Eşimin ikamet süresi bitmek üzere olduğundan, İçişleri Bakanlığı'na gittik. İçişleri Bakanlığı'ndan İstanbul Emniyet Müdürlüğü'ne bir yazı gönderildi.Bu yazıda, deprem esnasındaki katkıları ve benimle olan evliliği göz önünde bulundurularak, aile birliğimizin korunması (Bkz. İnsan Hakları Evrensel Beyannamesi Madde 16-1) için eşimin pasaportuna bakılmaksızın oturma izninin uzatılması isteniyordu.
İstanbul Emniyet Müdürlüğü'ne giderek eşimin oturma iznini uzatmak istedik. Fakat, Mısır Büyükelçiliği'nden pasaportunun uzatılamayacağına dair bir belge alınması gerektiğini öğrendik. Elçiliğe gidip bu kağıdı talep ettik. Bu kağıdı almak anayasaya göre her bireyin hakkı, vermek de konsolosun görevi olduğu halde, konsolosluk bize herhangi bir belge vermeyi reddetti. Biz de, Mısır Dışişleri Bakanlığı'na bir yazı ile başvurduk. Fakat, 2 ay geçmesine rağmen henüz herhangi bir yanıt alamadık. Avukatımız, İnsan Hakları Mahkemesi'ne başvurmamızı önerdi . Ancak, davamızın çok uzun sürebileceğini belirtti.
15 Mayıs 2001 tarihinde İçişleri Bakanlığı Nüfus ve Vatandaşlık İşleri Müdürlüğü'nden aldığımız bir yazı ile, vatandaşlık başvurumuzun halen güvenlik soruşturması aşamasında olduğunu öğrendik"
Eğitimi de kesintiye uğradı
Bu sırada, kendisine Türkiye'de bir hayat kurmayı planlayan Mohamed El Leisy, tıp eğitimini sürdürmenin yollarını arıyordu. Eylül döneminde yapılan Tıpta Uzmanlık Sınavı'na (TUS) girdi. Dil sınavını geçti ama, Türkçe tıp bilgisinin yetersizliği nedeniyle ikinci bölümde başarısız oldu.
Ardından, Nisan 2000 TUS sınavına da başvurdu. Başvurusu kabul edildi, ancak sınava 4 gün kala denklik belgesi alması gerektiğini öğrendi. Ankara'ya gidip denklik belgesi için gereken belgeleri Yüksek Öğretim Kurumu'na vermek isteyen El Leisy'nin bu talebi de kabul edilmedi. Böylece, El Leisy'nin eğitimi yaklaşık 2 yıllık bir kesintiye uğramış oldu.

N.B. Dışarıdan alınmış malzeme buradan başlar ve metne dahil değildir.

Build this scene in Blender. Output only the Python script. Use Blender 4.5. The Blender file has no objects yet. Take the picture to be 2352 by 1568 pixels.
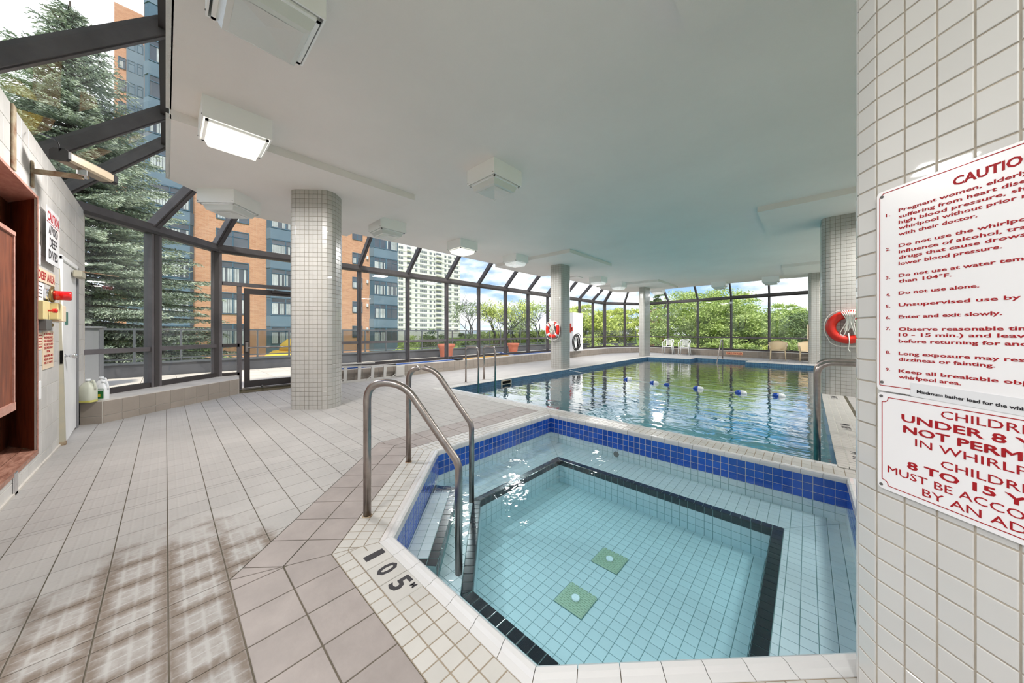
import bpy, math, random
import numpy as np
from mathutils import Vector, Matrix
random.seed(7)
rng = np.random.default_rng(11)
S = bpy.context.scene
COL = S.collection

def lin(c):
    return tuple(((v/255)/12.92 if v/255 <= .04045 else ((v/255+.055)/1.055)**2.4) for v in c)

# ------------------------------------------------------------------ camera
cam = bpy.data.cameras.new('camera')
co = bpy.data.objects.new('camera', cam); COL.objects.link(co)
co.location = (0, 0, 1.22)
co.rotation_euler = (math.radians(90), 0, math.atan2(1855-1176, 735))
cam.sensor_width = 36; cam.lens = 735/2352*36; cam.shift_y = -22/2352
cam.clip_start = .02; cam.clip_end = 800
S.camera = co
AYAW = math.atan2(1855-1176, 735)
# ------------------------------------------------------------------ exposure
S.view_settings.view_transform = 'Standard'
S.view_settings.look = 'None'
S.view_settings.gamma = 1
S.view_settings.exposure = 0.46
S.view_settings.use_curve_mapping = False
S.cycles.max_bounces = 12
S.cycles.diffuse_bounces = 6
S.cycles.glossy_bounces = 6
S.cycles.transmission_bounces = 6
S.cycles.transparent_max_bounces = 32
S.cycles.sample_clamp_indirect = 6
S.cycles.caustics_reflective = False
S.cycles.caustics_refractive = False
# ------------------------------------------------------------------ sky
SKY_STRENGTH = 1.55
w = bpy.data.worlds.new('sky'); S.world = w; w.use_nodes = True
nt = w.node_tree; nt.nodes.clear()
def N(t, typ, **k):
    n = t.nodes.new(typ)
    for a, b in k.items():
        if a.startswith('i_'): n.inputs[a[2:].replace('_', ' ')].default_value = b
        else: setattr(n, a, b)
    return n
def L(t, a, b): t.links.new(a, b)
tc = N(nt, 'ShaderNodeTexCoord')
sep = N(nt, 'ShaderNodeSeparateXYZ'); L(nt, tc.outputs['Generated'], sep.inputs[0])
# project direction on a cloud deck: (x, y) / (z + .25)
az = N(nt, 'ShaderNodeMath', operation='ABSOLUTE'); L(nt, sep.outputs[2], az.inputs[0])
ad = N(nt, 'ShaderNodeMath', operation='ADD'); L(nt, az.outputs[0], ad.inputs[0]); ad.inputs[1].default_value = .22
dv = N(nt, 'ShaderNodeVectorMath', operation='DIVIDE')
cb = N(nt, 'ShaderNodeCombineXYZ')
for i in range(3): L(nt, ad.outputs[0], cb.inputs[i])
L(nt, tc.outputs['Generated'], dv.inputs[0]); L(nt, cb.outputs[0], dv.inputs[1])
no = N(nt, 'ShaderNodeTexNoise', i_Scale=1.55, i_Detail=8, i_Roughness=.56)
L(nt, dv.outputs[0], no.inputs['Vector'])
cr = N(nt, 'ShaderNodeValToRGB'); cr.color_ramp.elements[0].position = .40; cr.color_ramp.elements[1].position = .55
L(nt, no.outputs[0], cr.inputs[0])
gr = N(nt, 'ShaderNodeValToRGB')
gr.color_ramp.elements[0].position = 0; gr.color_ramp.elements[0].color = (.42, .55, .70, 1)
gr.color_ramp.elements[1].position = .7; gr.color_ramp.elements[1].color = (.055, .15, .40, 1)
e = gr.color_ramp.elements.new(.22); e.color = (.11, .26, .50, 1)
L(nt, az.outputs[0], gr.inputs[0])
no2 = N(nt, 'ShaderNodeTexNoise', i_Scale=3.1, i_Detail=5)
L(nt, dv.outputs[0], no2.inputs['Vector'])
cw = N(nt, 'ShaderNodeValToRGB'); cw.color_ramp.elements[0].position = .35; cw.color_ramp.elements[1].position = .65
cw.color_ramp.elements[0].color = (.50, .51, .56, 1); cw.color_ramp.elements[1].color = (.98, .98, 1, 1)
L(nt, no2.outputs[0], cw.inputs[0])
mx = N(nt, 'ShaderNodeMix', data_type='RGBA')
L(nt, cr.outputs[0], mx.inputs[0]); L(nt, gr.outputs[0], mx.inputs[6]); L(nt, cw.outputs[0], mx.inputs[7])
bg = N(nt, 'ShaderNodeBackground', i_Strength=SKY_STRENGTH); L(nt, mx.outputs[2], bg.inputs[0])
wo = N(nt, 'ShaderNodeOutputWorld'); L(nt, bg.outputs[0], wo.inputs[0])
# ------------------------------------------------------------------ sun
sd = bpy.data.lights.new('sun', 'SUN'); so = bpy.data.objects.new('sun', sd); COL.objects.link(so)
sd.energy = 3.0; sd.angle = math.radians(6); sd.color = (1, .95, .88)
so.location = (30, -10, 60)
so.rotation_euler = Vector((-.55, .32, -1.0)).to_track_quat('-Z', 'Y').to_euler()
LAMP_W = 78.0

# ================================================================== materials
def mat(name, col, rough=.6, spec=.5, metal=0, bump=0, bscale=40, var=0, vscale=3, tilevar=0, emis=0, wear=None, coat=0, alt=None):
    m = bpy.data.materials.new(name); m.use_nodes = True
    t = m.node_tree; b = t.nodes['Principled BSDF']
    c = (*lin(col), 1)
    b.inputs['Base Color'].default_value = c
    b.inputs['Roughness'].default_value = rough
    b.inputs['Metallic'].default_value = metal
    b.inputs['Specular IOR Level'].default_value = spec
    b.inputs['Coat Weight'].default_value = coat
    if emis:
        b.inputs['Emission Color'].default_value = c; b.inputs['Emission Strength'].default_value = emis
    src = None
    geo = N(t, 'ShaderNodeNewGeometry')
    if var or alt:
        n1 = N(t, 'ShaderNodeTexNoise', i_Scale=vscale, i_Detail=6, i_Roughness=.62)
        L(t, geo.outputs['Position'], n1.inputs['Vector'])
        r = N(t, 'ShaderNodeValToRGB'); r.color_ramp.elements[0].position = .3; r.color_ramp.elements[1].position = .7
        a = alt if alt else tuple(max(0, v*(1-var)) for v in col)
        r.color_ramp.elements[0].color = (*lin(a), 1)
        r.color_ramp.elements[1].color = (*lin(tuple(min(255, v*(1+var*.6)) for v in col)), 1)
        L(t, n1.outputs[0], r.inputs[0]); src = r.outputs[0]
    if tilevar:
        oi = N(t, 'ShaderNodeObjectInfo')
        a = N(t, 'ShaderNodeMath', operation='ADD'); L(t, oi.outputs['Random'], a.inputs[0]); L(t, geo.outputs['Random Per Island'], a.inputs[1])
        f = N(t, 'ShaderNodeMath', operation='FRACT'); L(t, a.outputs[0], f.inputs[0])
        mr = N(t, 'ShaderNodeMapRange'); mr.inputs[3].default_value = 1-tilevar; mr.inputs[4].default_value = 1+tilevar*.6
        L(t, f.outputs[0], mr.inputs[0])
        h = N(t, 'ShaderNodeHueSaturation'); h.inputs['Color'].default_value = c
        if src: L(t, src, h.inputs['Color'])
        L(t, mr.outputs[0], h.inputs['Value']); src = h.outputs[0]
    if src: L(t, src, b.inputs['Base Color'])
    if bump:
        n2 = N(t, 'ShaderNodeTexNoise', i_Scale=bscale, i_Detail=4); L(t, geo.outputs['Position'], n2.inputs['Vector'])
        bp = N(t, 'ShaderNodeBump', i_Strength=bump, i_Distance=.01); L(t, n2.outputs[0], bp.inputs['Height']); L(t, bp.outputs[0], b.inputs['Normal'])
    m['b'] = 1
    return m

def glass_mat(name, tint, ior=1.45, rough=0.0, bump=0, bscale=3, haze=0, vol=None, bd=.02, aniso=None, fmul=1.0):
    m = bpy.data.materials.new(name); m.use_nodes = True
    t = m.node_tree; t.nodes.clear()
    out = N(t, 'ShaderNodeOutputMaterial')
    tr = N(t, 'ShaderNodeBsdfTransparent'); tr.inputs[0].default_value = (*tint, 1)
    gl = N(t, 'ShaderNodeBsdfGlossy'); gl.inputs['Roughness'].default_value = rough
    fr = N(t, 'ShaderNodeFresnel'); fr.inputs[0].default_value = ior
    geo = N(t, 'ShaderNodeNewGeometry')
    if bump:
        n2 = N(t, 'ShaderNodeTexNoise', i_Scale=bscale, i_Detail=3, i_Distortion=.6)
        mp = N(t, 'ShaderNodeMapping'); L(t, geo.outputs['Position'], mp.inputs[0]); L(t, mp.outputs[0], n2.inputs['Vector'])
        if aniso: mp.inputs['Scale'].default_value = aniso; mp.inputs['Rotation'].default_value = (0, 0, .75)
        bp = N(t, 'ShaderNodeBump', i_Strength=bump, i_Distance=bd); L(t, n2.outputs[0], bp.inputs['Height'])
        L(t, bp.outputs[0], gl.inputs['Normal']); L(t, bp.outputs[0], fr.inputs['Normal'])
    inv = N(t, 'ShaderNodeMath', operation='SUBTRACT'); inv.inputs[0].default_value = 1.0; L(t, geo.outputs['Backfacing'], inv.inputs[1])
    inv.use_clamp = True
    mu = N(t, 'ShaderNodeMath', operation='MULTIPLY'); L(t, fr.outputs[0], mu.inputs[0]); L(t, inv.outputs[0], mu.inputs[1])
    if fmul != 1:
        m3 = N(t, 'ShaderNodeMath', operation='MULTIPLY'); m3.use_clamp = True; L(t, mu.outputs[0], m3.inputs[0]); m3.inputs[1].default_value = fmul; mu = m3
    ms = N(t, 'ShaderNodeMixShader'); L(t, mu.outputs[0], ms.inputs[0]); L(t, tr.outputs[0], ms.inputs[1]); L(t, gl.outputs[0], ms.inputs[2])
    last = ms
    if haze:
        df = N(t, 'ShaderNodeBsdfDiffuse'); df.inputs[0].default_value = (.8, .8, .8, 1)
        n3 = N(t, 'ShaderNodeTexNoise', i_Scale=1.6, i_Detail=5); L(t, geo.outputs['Position'], n3.inputs['Vector'])
        mr = N(t, 'ShaderNodeMapRange'); mr.inputs[1].default_value = .35; mr.inputs[2].default_value = .75; mr.inputs[3].default_value = 0; mr.inputs[4].default_value = haze
        L(t, n3.outputs[0], mr.inputs[0])
        m2 = N(t, 'ShaderNodeMixShader'); L(t, mr.outputs[0], m2.inputs[0]); L(t, ms.outputs[0], m2.inputs[1]); L(t, df.outputs[0], m2.inputs[2]); last = m2
    L(t, last.outputs[0], out.inputs[0])
    if vol:
        va = N(t, 'ShaderNodeVolumeAbsorption'); va.inputs['Color'].default_value = (*vol[0], 1); va.inputs['Density'].default_value = vol[1]
        L(t, va.outputs[0], out.inputs['Volume'])
    return m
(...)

Binlerce kişi destek verdi
Bu engellerle karşılaşan Selin-Mohamed El Leisy, deneyimlerini aktaracakları bir internet sitesi kurdular. Bu sitede bir de imza kampanyası başlattılar. " Basit Hayatlar " isimli site işte böyle doğdu. www.basithayatlar.com adresindeki siteyi, bugüne kadar onbinlerce kişi ziyaret etti. İmza kampanyasına destek verenlerin sayısı da 4 bin 168.
Sonuç almaya başladılar
El Leisy çifti, çalışmalarının meyvelerini de toplamaya başladı. Mohamed El Leisy, aylardır süren mücadele sonunda 2 yıllık oturma izni almayı başardı. Onlar, hiç değilse 2 yıl daha güven içinde Türkiye'deki evlerinde yaşamlarını sürdürecekler. Bu mutluluklarını da sitelerinde ziyaretçileriyle paylaşıyorlar:
"Teşekkürlerimizi, sizinle mutluluğumuzu paylaşarak göstermek istiyoruz. Sıkıntılarımıza ortak oldunuz, şimdi sıra güzel haberlerde...
Geçen hafta heyecandan yüreğimiz ağzımızda, saatlerce bekleyerek Yabancılar Daire Başkanlığı'ndan küçücük bir lacivert defter teslim aldık. Bir sürü sayfası, her sayfasında da bir sürü yazısı var, hem de kocaman mühürlü, büyük büyük imzalı...
Özetle şunu diyor bu defter: "Mohamed El-Leisy Türkiye Cumhuriyeti sınırları içinde iki senelik oturma iznine sahiptir!!!"